The Belief–Desire–Intention (BDI) paradigm is a popular framework in the development of autonomous systems. However, assuring the correct design of BDI agents remains difficult: existing modelling formalisms often require ad-hoc encodings of BDI agents that can be difficult to validate, maintain, and reason about. This paper focuses on modelling the syntax of BDI agents and shows how algebraic modelling in Event-B theories (e.g. inductive data types and polymorphic constructors) yields a faithful, compact, and reusable encoding of BDI syntax. Even without committing to the full BDI semantics, the encoding already supports useful reasoning, including belief entailment and belief-based invariant checking, and provides a path towards a future BDI semantic encoding via operators in theories and machine events in Event-B.

Short Biography

Mengwei studied Mathematics for his undergraduate. After the undergraduate, Mengwei pursued a PhD degree in autonomous agents supervised by Professor Weiru Liu at University of Bristol.

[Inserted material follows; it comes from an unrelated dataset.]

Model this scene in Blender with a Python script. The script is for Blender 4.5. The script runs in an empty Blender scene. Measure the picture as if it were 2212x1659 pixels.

After the PhD, Mengwei worked as a Research Associate on trustworthy autonomous agents with e.g. Professor Dame Muffy Calder at the University of Glasgow. After it, Mengwei was a Research Fellow from Jan 2023 to August 2023 in Autonomy and Verification Group, working with Dr. Louise Dennis, focusing on safeguarding data privacy through trustworthy autonomous agents, at the University of Manchester. From Sep 2023, Mengwei is a lecturer (Assistant Professor) at Group of Advanced Model-Based Engineering and Reasoning (AMBER) at the School of Computing at the Newcastle University.